Home
Magazine On-line [spring 2010]
Email this link to a friend

Alumni profiles

Kelly Johnson

Kelly Johnson ’94 / Disney magic comes true for engineer

Many children dream of working at an amusement park when they grow up. Kelly Johnson ’94 actually does it. And though it may sound exciting, riding roller coasters isn’t part of the job description.

“Working at Disneyland doesn’t mean I get to go out and ride the rides every day,” he said. A lifelong lover of coasters, however, he still does enjoy the thrill when he can find time for it.

Once a boy who loved rides, he’s now busy creating them for the enjoyment of others. Johnson is a senior engineer in the Ride and Show Sustaining Engineering Group at Disneyland Resort in Anaheim and assigned to work with Walt Disney Imagineering on an expansion at Disney’s California Adventure Park.

It’s a career that fulfills his childhood dream. As early as middle school, Johnson had the goal of working in a theme park. He and his family visited King’s Island outside Cincinnati every year when he was growing up, and he was fascinated with the rides even before he was big enough to ride them.

“I rode the kiddie rides over and over,” he said, “and then moved on to the roller coasters. When I was in high school and college, my plan for summer vacation would be to ride as many roller coasters as I could.”

With the intention of one day working in the theme park industry, Johnson entered the 3:2 engineering program at Transylvania, which allows students to earn a B.A. in physics or liberal studies from Transy in three years and a B.S. in engineering from the University of Kentucky or Vanderbilt University in two.

It was a background that prepared him for what he’s doing now. “When I was at Transy, I talked to my professors about theme parks and how physics applies to that industry,” he said. “I don’t do calculus and differential equations on a daily basis, but the point is that you get the tools and the fundamentals at the undergraduate level.”

Johnson completed his engineering degree at UK and earned a master’s degree at the Georgia Institute of Technology. Unable to find the theme park job he wanted after graduation, he took a position in Atlanta as a product engineer for Lucent Technologies, a telecommunications fiber optic cable manufacturer.

“I was with Lucent for five-and-a-half years, and worked with good people,” he said, “but it just wasn’t the industry I was interested in.” He continued to pursue opportunities at theme parks like Universal Studios, Six Flags, and Cedar Point.
“I interviewed with Universal and Six Flags around the same time,” he said, “and they both came back to me and said, ‘You finished second,’ so I asked, ‘What is the difference between me and the person you hired?’”

The answer was theme park experience.

Johnson realized the path he was on wasn’t going to lead him to the destination he desired, so he changed directions and took a position as a ride mechanic at Six Flags New Orleans. There, he worked for a year-and-a-half, gaining first-hand experience with the rides, learning how the equipment works, and how the mechanics and electricians work with it.

“I had a master’s in engineering and all these certifications and five-plus years as an engineer,” he said, “and I was out there turning wrenches and pulling bearings. I was in the field, clearly overqualified for what I was doing, but it was a very good learning experience.”
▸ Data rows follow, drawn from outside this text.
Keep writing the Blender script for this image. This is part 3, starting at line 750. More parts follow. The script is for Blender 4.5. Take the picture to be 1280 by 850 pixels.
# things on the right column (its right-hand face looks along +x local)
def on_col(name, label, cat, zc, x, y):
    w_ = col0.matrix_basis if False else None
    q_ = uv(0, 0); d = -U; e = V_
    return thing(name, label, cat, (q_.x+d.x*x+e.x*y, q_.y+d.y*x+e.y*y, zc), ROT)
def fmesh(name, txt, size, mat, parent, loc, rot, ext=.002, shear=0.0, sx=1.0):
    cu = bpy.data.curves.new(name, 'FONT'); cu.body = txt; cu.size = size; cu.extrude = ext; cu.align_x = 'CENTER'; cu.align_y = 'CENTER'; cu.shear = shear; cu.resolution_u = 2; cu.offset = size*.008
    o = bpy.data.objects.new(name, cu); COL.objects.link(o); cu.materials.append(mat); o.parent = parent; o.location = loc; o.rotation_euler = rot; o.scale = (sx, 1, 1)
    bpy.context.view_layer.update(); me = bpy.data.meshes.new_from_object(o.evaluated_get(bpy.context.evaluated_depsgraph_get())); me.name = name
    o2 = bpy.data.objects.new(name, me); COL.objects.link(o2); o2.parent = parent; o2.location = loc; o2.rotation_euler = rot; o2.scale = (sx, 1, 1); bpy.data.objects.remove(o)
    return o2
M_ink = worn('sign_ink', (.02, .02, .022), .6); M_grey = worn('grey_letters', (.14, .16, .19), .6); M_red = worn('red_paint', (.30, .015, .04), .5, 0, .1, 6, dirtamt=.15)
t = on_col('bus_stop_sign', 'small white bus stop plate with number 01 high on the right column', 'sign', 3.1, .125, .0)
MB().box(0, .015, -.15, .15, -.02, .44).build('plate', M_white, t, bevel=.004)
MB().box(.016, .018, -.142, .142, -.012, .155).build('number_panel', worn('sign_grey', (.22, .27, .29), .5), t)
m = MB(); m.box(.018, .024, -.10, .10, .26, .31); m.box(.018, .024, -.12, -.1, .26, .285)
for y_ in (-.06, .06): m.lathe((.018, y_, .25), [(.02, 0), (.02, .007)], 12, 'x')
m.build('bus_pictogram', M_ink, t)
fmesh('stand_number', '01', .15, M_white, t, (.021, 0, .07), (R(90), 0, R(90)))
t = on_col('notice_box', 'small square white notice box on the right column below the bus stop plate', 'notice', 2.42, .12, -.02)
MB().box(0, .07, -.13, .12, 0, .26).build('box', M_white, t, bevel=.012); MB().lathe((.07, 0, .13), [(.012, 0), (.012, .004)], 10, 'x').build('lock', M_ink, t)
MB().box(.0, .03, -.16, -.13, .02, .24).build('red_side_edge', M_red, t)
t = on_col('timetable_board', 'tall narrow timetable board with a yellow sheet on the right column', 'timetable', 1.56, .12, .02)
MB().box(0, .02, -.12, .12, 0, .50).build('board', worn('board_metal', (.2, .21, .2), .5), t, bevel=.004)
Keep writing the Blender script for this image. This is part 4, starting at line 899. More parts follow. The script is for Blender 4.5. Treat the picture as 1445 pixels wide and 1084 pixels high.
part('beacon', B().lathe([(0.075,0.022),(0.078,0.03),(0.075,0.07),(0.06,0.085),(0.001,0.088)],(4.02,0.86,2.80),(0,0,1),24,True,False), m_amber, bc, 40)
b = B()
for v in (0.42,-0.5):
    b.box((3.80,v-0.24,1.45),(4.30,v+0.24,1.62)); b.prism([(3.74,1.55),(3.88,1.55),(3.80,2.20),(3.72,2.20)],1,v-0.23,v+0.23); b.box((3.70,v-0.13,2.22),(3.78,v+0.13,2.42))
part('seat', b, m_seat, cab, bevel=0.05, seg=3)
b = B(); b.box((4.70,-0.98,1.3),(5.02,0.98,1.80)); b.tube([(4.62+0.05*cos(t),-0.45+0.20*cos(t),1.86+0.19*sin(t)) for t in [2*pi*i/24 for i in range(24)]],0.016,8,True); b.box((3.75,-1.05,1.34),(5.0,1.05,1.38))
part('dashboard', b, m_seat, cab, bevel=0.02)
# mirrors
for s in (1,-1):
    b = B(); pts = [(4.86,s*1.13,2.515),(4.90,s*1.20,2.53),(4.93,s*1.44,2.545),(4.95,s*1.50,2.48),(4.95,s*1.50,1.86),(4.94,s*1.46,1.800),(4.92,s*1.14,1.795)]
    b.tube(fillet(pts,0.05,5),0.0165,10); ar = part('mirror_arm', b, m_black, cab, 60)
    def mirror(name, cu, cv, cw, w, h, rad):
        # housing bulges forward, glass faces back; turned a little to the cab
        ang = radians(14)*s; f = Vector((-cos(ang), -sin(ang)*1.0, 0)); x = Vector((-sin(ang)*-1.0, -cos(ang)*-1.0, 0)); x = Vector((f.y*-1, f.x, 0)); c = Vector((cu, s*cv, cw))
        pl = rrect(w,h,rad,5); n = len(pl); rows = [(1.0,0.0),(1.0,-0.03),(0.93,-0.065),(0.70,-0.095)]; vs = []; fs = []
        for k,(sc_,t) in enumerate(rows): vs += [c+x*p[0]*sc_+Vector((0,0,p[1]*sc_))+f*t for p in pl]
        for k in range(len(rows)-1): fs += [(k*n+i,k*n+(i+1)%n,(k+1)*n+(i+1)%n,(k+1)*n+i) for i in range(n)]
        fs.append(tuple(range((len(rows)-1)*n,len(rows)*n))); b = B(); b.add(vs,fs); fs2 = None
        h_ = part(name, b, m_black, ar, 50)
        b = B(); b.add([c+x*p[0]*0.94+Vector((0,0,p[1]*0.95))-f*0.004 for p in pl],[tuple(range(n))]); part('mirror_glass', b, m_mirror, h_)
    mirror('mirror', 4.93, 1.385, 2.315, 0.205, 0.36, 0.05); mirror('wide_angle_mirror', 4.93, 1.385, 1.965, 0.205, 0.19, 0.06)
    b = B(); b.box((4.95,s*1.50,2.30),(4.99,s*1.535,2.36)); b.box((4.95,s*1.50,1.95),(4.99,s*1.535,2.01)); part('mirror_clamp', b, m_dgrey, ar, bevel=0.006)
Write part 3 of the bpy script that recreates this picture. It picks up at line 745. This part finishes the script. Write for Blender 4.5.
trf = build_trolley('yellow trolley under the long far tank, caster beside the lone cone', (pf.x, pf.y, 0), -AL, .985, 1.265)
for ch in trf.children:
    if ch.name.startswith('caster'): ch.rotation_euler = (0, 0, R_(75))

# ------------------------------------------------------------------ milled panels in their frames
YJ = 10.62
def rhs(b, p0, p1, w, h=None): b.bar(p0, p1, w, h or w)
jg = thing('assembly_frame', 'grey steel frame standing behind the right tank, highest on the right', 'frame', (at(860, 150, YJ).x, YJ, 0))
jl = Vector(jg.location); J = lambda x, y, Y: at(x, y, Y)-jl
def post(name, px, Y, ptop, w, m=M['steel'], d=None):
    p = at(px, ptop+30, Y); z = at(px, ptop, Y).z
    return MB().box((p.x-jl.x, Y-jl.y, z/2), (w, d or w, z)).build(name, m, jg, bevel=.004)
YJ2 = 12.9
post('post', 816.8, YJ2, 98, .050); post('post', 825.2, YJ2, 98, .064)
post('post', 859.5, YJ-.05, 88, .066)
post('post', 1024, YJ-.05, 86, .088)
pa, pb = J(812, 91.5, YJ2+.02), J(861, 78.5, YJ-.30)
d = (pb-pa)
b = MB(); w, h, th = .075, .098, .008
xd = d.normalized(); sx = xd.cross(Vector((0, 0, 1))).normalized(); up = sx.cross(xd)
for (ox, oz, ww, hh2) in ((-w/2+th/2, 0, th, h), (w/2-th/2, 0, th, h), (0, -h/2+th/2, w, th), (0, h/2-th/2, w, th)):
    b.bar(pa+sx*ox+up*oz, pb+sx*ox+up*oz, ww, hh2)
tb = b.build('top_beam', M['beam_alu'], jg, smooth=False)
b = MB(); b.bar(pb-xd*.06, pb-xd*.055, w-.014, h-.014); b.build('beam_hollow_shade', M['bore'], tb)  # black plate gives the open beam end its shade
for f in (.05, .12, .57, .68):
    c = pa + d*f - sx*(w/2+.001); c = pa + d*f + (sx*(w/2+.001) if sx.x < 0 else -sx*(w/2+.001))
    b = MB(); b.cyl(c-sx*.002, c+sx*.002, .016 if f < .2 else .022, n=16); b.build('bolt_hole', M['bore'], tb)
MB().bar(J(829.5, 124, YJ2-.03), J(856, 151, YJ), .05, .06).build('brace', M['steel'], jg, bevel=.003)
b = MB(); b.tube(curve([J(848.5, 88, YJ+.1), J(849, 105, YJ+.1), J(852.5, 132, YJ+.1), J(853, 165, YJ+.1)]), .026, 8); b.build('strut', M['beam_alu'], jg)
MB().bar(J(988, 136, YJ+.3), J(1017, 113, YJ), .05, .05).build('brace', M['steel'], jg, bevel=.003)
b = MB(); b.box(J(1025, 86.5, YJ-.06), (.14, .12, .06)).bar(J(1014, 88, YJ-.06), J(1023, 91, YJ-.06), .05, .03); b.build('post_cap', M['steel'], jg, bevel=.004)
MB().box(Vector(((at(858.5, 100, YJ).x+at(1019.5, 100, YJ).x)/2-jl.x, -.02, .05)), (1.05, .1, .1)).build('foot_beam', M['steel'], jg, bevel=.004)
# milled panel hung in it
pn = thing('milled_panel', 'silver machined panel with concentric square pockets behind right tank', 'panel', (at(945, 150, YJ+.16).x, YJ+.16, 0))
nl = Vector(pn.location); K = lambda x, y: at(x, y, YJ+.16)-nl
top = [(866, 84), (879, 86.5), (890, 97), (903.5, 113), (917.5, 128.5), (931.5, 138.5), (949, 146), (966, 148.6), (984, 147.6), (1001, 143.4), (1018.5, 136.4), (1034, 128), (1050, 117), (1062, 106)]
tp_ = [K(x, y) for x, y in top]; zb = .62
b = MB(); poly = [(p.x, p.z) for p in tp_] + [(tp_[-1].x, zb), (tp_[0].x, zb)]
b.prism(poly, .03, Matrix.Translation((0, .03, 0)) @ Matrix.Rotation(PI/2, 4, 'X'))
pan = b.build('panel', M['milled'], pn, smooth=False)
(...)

That experience paid off when a position became available at Disneyland, and Johnson landed the job. He moved to Anaheim in 2004 for a role in sustaining engineering for California Adventure, one of Disney’s two parks in California, the other being the original Disneyland. In that position, Johnson supported the existing rides and attractions from a technical side.

“It was trouble shooting, upgrading equipment, making the rides safer and more reliable,” he said, “as well as working with vendors.”

When the Disney Company announced an expansion about a year-and-a-half ago, Johnson transferred to his current position. The expansion is expected to take four years to complete and will be open to the public in 2012.

Johnson’s free time is limited, as he got married last summer and recently returned to school to pursue his MBA at the University of California Irvine. He expects to graduate in June and believes the degree is good preparation for where he sees his career going next.

“I want to move into a project engineering or management role,” he said, “not immediately, but sometime in the next few years. I look at putting the engineering and the MBA together as a good mix of technical and management training.”

It’s a decision that Johnson sees as an extension of his earlier education. At Transylvania, he took full advantage of the liberal arts model and completed a minor in music.

“I was very involved in the band program at Transy,” Johnson said. “I went the technical route, but because I started out with a liberal arts background, I’m well-rounded and diverse in my training. I see getting my MBA as an expansion of the liberal arts grounding that I had.”